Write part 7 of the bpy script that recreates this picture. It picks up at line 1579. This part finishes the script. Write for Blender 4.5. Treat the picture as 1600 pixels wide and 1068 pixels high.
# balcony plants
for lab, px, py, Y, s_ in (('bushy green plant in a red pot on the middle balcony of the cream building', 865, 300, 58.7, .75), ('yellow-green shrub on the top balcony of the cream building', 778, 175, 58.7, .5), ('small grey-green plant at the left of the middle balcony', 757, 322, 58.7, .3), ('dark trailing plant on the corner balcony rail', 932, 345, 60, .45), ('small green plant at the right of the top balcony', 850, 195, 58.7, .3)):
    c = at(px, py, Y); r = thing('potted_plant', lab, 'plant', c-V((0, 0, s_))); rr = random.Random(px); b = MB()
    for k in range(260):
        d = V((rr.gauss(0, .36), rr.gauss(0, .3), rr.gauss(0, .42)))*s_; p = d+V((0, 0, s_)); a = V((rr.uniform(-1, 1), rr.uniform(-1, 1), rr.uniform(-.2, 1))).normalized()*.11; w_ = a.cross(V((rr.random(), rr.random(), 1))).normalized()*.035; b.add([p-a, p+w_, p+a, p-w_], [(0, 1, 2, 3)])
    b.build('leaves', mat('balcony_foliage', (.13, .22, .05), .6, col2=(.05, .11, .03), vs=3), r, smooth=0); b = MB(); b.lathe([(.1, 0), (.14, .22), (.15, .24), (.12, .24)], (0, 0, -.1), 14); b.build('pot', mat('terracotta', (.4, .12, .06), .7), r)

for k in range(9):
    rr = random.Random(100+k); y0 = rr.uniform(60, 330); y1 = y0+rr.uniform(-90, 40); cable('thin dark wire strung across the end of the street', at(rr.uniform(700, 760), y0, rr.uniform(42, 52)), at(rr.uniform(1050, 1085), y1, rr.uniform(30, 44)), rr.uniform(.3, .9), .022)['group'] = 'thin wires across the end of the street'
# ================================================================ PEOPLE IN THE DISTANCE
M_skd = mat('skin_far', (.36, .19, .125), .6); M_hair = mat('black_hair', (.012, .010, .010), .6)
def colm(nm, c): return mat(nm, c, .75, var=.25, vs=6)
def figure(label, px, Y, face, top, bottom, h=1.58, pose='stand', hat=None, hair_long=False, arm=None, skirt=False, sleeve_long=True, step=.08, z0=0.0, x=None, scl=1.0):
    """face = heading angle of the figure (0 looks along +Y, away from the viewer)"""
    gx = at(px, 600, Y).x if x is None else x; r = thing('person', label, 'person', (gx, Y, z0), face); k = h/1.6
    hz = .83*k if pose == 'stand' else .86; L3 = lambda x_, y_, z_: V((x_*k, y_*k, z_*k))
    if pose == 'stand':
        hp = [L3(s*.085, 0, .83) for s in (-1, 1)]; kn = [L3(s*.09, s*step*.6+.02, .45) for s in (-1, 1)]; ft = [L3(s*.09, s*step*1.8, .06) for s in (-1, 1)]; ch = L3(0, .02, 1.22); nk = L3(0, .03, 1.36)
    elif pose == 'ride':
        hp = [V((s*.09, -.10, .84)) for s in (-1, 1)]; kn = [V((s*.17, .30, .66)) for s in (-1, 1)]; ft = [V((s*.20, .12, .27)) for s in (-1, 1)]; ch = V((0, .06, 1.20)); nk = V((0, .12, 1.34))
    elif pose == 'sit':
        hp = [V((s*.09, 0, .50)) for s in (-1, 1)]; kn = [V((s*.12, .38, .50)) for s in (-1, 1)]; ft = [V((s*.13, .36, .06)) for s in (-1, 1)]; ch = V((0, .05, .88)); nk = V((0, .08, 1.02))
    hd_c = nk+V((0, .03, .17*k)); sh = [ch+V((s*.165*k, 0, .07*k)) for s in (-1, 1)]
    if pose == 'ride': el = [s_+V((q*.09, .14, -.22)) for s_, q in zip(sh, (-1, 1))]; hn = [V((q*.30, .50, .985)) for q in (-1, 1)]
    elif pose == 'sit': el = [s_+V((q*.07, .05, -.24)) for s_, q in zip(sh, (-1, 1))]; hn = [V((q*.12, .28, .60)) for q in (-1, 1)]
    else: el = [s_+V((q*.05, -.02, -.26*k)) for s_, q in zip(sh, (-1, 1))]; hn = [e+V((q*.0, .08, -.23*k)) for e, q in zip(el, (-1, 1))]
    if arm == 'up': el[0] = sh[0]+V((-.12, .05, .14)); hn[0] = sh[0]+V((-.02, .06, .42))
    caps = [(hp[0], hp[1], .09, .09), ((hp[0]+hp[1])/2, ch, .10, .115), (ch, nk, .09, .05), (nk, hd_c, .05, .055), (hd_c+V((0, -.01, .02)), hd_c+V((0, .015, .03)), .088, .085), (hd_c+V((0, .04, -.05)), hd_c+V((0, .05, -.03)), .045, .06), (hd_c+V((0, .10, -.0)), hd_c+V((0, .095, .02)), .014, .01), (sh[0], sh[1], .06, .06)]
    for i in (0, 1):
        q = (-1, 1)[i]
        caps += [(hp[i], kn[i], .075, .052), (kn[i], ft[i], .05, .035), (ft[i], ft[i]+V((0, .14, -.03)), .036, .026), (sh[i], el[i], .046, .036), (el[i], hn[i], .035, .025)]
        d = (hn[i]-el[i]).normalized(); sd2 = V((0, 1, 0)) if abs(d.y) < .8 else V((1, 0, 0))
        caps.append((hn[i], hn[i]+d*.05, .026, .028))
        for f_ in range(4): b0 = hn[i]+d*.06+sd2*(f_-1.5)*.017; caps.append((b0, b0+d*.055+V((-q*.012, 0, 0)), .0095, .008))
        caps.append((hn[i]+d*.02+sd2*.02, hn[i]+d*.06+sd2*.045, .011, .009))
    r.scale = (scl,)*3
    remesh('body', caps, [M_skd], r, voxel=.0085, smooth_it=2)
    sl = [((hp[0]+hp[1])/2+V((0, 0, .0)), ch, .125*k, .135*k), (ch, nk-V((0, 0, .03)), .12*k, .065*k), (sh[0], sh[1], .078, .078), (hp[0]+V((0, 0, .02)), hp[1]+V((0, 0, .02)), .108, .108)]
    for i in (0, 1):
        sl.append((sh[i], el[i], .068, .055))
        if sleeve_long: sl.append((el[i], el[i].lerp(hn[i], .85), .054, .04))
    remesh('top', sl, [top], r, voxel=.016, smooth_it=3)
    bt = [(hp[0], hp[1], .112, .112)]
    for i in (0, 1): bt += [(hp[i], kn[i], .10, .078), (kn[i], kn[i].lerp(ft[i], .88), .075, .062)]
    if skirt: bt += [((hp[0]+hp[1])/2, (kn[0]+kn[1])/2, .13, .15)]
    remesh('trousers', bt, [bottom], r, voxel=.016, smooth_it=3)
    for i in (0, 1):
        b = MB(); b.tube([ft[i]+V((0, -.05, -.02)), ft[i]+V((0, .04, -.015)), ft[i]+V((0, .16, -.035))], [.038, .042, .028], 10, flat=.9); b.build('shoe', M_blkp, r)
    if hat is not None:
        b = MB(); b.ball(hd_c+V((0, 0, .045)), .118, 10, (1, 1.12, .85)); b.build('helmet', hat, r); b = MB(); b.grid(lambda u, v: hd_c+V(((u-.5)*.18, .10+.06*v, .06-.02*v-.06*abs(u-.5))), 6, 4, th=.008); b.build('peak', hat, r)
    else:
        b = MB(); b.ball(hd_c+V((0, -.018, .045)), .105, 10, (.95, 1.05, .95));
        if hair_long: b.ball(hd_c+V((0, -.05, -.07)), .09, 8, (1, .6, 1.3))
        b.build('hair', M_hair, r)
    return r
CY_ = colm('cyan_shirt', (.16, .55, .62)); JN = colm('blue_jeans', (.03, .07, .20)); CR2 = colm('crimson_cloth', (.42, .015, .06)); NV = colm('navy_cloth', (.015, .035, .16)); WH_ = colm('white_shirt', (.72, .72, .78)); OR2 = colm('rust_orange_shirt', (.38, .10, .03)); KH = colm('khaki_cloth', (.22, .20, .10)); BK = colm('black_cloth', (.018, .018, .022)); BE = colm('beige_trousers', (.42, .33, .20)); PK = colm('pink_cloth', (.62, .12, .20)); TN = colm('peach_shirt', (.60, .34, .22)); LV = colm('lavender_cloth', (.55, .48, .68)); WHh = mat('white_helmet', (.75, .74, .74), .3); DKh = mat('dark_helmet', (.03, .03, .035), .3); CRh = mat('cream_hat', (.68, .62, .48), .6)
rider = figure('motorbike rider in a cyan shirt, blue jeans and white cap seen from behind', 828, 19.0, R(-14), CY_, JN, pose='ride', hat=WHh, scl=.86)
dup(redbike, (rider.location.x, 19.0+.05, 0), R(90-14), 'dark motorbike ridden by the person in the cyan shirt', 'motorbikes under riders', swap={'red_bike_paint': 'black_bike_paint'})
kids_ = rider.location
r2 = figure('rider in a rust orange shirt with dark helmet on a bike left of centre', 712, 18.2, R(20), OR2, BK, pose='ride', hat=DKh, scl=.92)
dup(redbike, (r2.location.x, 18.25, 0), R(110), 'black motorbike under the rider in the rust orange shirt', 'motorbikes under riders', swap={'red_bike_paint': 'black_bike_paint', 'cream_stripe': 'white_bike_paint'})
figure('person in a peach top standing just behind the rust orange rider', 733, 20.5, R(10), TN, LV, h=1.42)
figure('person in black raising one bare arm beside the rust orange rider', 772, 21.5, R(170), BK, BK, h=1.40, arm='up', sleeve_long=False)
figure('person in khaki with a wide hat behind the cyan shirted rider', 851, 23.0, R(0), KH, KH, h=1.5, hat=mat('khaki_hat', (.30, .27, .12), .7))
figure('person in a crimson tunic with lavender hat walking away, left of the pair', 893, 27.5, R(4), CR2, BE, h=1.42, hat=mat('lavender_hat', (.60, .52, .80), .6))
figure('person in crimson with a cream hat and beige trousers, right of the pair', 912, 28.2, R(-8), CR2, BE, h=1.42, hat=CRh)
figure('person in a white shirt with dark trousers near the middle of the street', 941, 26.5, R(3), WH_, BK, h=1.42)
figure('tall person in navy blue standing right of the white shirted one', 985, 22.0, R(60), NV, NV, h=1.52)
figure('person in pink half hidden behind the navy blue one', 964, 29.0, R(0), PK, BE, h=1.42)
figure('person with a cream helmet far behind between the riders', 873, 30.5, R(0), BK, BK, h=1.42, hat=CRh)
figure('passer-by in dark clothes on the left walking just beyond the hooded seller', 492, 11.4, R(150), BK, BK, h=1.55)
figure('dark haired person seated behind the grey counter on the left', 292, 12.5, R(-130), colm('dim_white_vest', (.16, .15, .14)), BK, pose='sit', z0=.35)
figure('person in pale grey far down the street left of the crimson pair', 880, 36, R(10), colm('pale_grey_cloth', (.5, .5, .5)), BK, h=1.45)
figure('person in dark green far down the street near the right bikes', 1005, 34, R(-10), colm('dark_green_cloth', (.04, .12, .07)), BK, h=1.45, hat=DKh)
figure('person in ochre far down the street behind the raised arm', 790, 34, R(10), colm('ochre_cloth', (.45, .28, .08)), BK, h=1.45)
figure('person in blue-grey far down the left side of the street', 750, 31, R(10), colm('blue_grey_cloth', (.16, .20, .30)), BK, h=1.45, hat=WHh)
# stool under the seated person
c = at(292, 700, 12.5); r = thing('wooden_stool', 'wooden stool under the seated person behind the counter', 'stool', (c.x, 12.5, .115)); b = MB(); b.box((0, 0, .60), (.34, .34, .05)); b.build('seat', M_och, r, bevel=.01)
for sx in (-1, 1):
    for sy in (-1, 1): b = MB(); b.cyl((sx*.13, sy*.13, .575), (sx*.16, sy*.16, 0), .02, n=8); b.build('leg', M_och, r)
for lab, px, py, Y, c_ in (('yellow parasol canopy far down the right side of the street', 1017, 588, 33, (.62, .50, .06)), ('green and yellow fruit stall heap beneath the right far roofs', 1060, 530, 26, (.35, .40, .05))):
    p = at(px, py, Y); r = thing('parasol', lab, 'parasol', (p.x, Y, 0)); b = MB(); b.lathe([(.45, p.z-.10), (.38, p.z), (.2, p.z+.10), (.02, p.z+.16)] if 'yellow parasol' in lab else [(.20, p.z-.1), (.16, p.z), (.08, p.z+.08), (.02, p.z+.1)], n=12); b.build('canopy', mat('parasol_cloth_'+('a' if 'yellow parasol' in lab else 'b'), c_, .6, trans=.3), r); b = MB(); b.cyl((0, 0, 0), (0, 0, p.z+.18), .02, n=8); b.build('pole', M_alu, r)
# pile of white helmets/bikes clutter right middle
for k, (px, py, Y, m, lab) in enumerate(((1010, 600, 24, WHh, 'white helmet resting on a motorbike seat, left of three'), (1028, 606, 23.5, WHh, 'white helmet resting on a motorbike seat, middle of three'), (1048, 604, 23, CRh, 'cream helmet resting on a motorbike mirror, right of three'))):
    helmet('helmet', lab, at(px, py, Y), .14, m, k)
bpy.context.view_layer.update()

WHAT YOU ARE ASKED TO DO |
Can you write out the lines above, from the first one through the one containing "(.4, .12, .06), .7), r)", exactly as they appear and nothing more?

CORRECT RESULT |
Write part 7 of the bpy script that recreates this picture. It picks up at line 1579. This part finishes the script. Write for Blender 4.5. Treat the picture as 1600 pixels wide and 1068 pixels high.
# balcony plants
for lab, px, py, Y, s_ in (('bushy green plant in a red pot on the middle balcony of the cream building', 865, 300, 58.7, .75), ('yellow-green shrub on the top balcony of the cream building', 778, 175, 58.7, .5), ('small grey-green plant at the left of the middle balcony', 757, 322, 58.7, .3), ('dark trailing plant on the corner balcony rail', 932, 345, 60, .45), ('small green plant at the right of the top balcony', 850, 195, 58.7, .3)):
    c = at(px, py, Y); r = thing('potted_plant', lab, 'plant', c-V((0, 0, s_))); rr = random.Random(px); b = MB()
    for k in range(260):
        d = V((rr.gauss(0, .36), rr.gauss(0, .3), rr.gauss(0, .42)))*s_; p = d+V((0, 0, s_)); a = V((rr.uniform(-1, 1), rr.uniform(-1, 1), rr.uniform(-.2, 1))).normalized()*.11; w_ = a.cross(V((rr.random(), rr.random(), 1))).normalized()*.035; b.add([p-a, p+w_, p+a, p-w_], [(0, 1, 2, 3)])
    b.build('leaves', mat('balcony_foliage', (.13, .22, .05), .6, col2=(.05, .11, .03), vs=3), r, smooth=0); b = MB(); b.lathe([(.1, 0), (.14, .22), (.15, .24), (.12, .24)], (0, 0, -.1), 14); b.build('pot', mat('terracotta', (.4, .12, .06), .7), r)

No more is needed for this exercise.